Oleh karena itu, untuk mengetahui kondisi para WNI di Christchurch, tim KBRI Wellington berupaya mengumpulkan informasi melalui koordinasi dengan kelompok warga Indonesia di kota tersebut.

"Tim KBRI Wellington yang menuju ke sana (Christchurch) ternyata terhambat karena penerbangan menuju ke sana dibatalkan. Informasi mengenai WNI yang diterima KBRI didapat dari kelompok WNI yang ada di kota tersebut," kata Arrmanatha.

Dia menyebutkan bahwa pihak otoritas Selandia Baru melarang semua penerbangan dari dan ke kota Christchurch pascaperistiwa penembakan di dua masjid di kota tersebut.

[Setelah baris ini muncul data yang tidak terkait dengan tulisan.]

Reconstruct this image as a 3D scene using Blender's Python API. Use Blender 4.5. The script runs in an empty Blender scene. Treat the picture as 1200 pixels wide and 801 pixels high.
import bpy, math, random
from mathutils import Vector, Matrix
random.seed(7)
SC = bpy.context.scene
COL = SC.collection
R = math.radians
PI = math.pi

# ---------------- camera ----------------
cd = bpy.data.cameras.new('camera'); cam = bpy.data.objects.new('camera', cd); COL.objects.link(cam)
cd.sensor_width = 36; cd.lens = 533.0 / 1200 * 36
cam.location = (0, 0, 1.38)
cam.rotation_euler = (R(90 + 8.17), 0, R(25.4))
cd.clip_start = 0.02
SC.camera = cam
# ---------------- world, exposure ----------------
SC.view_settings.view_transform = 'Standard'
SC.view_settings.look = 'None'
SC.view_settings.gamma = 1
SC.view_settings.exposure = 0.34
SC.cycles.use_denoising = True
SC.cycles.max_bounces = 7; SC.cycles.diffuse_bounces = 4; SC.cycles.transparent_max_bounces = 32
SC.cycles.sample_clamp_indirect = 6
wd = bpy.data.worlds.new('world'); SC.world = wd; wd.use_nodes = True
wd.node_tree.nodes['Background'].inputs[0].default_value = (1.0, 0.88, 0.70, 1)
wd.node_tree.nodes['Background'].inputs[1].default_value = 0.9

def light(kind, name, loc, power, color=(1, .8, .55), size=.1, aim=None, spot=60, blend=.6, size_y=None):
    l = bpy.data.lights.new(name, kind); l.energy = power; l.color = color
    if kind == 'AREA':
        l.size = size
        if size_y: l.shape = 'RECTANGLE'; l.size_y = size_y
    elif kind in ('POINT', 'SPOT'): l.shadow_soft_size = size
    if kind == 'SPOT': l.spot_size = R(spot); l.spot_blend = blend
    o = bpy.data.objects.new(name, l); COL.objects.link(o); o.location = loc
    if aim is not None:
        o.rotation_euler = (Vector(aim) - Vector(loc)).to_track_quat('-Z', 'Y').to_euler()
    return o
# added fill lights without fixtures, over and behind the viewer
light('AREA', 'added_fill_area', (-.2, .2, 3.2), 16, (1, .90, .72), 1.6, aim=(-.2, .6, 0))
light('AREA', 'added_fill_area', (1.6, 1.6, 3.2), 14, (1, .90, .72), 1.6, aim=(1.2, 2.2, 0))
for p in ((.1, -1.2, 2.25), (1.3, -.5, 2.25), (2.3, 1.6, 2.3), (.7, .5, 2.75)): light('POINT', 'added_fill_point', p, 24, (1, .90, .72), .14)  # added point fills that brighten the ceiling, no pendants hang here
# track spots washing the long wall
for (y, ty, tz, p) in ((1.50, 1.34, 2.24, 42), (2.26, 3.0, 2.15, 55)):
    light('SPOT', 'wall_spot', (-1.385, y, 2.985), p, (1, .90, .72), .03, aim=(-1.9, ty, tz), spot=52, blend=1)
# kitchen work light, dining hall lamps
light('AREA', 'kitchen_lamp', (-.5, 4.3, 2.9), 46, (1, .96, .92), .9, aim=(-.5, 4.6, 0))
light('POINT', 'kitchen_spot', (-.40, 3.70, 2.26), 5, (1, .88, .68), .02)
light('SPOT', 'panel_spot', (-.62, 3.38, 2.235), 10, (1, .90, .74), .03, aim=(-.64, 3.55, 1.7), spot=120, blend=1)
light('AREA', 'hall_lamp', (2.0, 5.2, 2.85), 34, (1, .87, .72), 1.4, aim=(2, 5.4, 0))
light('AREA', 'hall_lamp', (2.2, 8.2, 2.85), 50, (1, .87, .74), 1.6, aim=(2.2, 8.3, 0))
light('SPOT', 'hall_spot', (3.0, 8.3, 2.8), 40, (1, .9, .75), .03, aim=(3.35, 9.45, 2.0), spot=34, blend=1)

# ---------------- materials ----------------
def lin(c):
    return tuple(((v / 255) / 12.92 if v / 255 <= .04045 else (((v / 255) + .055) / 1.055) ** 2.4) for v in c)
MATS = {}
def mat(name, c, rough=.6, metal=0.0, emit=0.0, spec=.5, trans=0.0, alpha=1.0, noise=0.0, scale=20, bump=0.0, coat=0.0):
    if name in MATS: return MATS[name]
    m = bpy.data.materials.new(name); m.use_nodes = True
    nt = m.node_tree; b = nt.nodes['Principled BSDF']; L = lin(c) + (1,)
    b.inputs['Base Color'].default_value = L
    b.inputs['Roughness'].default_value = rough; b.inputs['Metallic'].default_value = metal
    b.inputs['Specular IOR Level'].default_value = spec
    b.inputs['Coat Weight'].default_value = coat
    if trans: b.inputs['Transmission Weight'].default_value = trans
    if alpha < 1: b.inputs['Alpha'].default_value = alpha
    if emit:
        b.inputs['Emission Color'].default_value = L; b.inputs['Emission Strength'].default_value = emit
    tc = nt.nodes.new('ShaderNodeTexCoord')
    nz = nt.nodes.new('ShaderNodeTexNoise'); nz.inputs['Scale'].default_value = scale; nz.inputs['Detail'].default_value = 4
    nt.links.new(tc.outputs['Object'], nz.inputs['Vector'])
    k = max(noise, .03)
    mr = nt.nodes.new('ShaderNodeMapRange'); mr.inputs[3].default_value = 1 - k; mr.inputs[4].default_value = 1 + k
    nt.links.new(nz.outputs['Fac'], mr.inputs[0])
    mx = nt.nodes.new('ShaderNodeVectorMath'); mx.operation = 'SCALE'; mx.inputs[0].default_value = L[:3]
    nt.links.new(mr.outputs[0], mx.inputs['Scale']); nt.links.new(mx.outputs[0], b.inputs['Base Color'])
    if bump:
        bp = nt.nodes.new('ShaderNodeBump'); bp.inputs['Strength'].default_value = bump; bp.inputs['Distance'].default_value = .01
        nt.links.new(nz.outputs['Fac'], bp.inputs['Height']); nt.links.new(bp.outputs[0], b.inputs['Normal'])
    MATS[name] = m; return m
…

"Kota Christchurch dalam kondisi 'locked down' saat ini, tidak ada penerbangan yang bisa masuk ke sana. Polisi Selandia Baru sedang mengamankan bandara Christchurch sehingga tidak ada penerbangan dari dan ke kota tersebut," ujar dia.

Selanjutnya, tim perlindungan WNI dari KBRI Wellington masih harus terus memantau perkembangan situasi dan kondisi para WNI di Christchurch pascaperistiwa penembakan keji tersebut melalui koordinasi dengan berbagai pihak, termasuk otoritas keamanan, rumah sakit dan Perhimpunan Pelajar Indonesia setempat.

Imbauan 
Untuk upaya perlindungan selanjutnya, Pemerintah Indonesia melalui KBRI Wellington mengeluarkan surat himbauan kepada seluruh komunitas WNI di Selandia Baru untuk tetap tenang dan waspada, serta mematuhi peraturan dan petunjuka dari pihak keamanan di Selandia Baru.

Selain itu, WNI di Christchurch serta sejumlah kota lain yang informasinya terdaftar di KBRI Wellington pun telah dihubungi untuk diperiksa keadaannya.

KBRI Wellington sampai sekarnag masih terus memonitor keadaan di lokasi kejadian, termasuk kondisi di bandara Christchurch, dalam rangka pengiriman bantuan dan tim konsuler ke Christchurch.

Tidak hanya itu, KBRI Wellington membuka layanan hotline dengan nomor +64211950980, +6421366754, dan +64223812065. Pemerintah Selandia Baru juga membuka hotline untuk keluarga korban pada nomor 0800-115-019.

Pihak Kepolisian Selandia Baru telah menetapkan seorang warga negara Australia sebagai tersangka penembakan dan akan segera dituntut ke pengadilan Selandia Baru.

Perdana Menteri Selandia Baru Jacinda Ardern pun telah mengutuk aksi penembakan tersebut dan menyebut tindakan keji itu sebagai aksi terorisme.

Indonesia bersama dengan negara-negara lain serta badan-badan internasional telah mengecam keras aksi teror penembakan massal di dua masjid di Selandia Baru.

"Fakta bahwa ada aksi penembakan di masjid saat ibadah itu tindakan yang patut dikecam. Untuk itu, kami mengecam aksi penembakan yang dilakukan di masjid di kota Christchurch saat umat Islam sedang melakukan ibadah," kata Menteri Luar Negeri RI Retno Marsudi di Jakarta, Jumat (15/3).

Pemerintah dan rakyat Indonesia pun menyampaikan duka cita mendalam kepada korban dan keluarga korban serta berharap tragedi serupa tidak akan pernah terjadi lagi.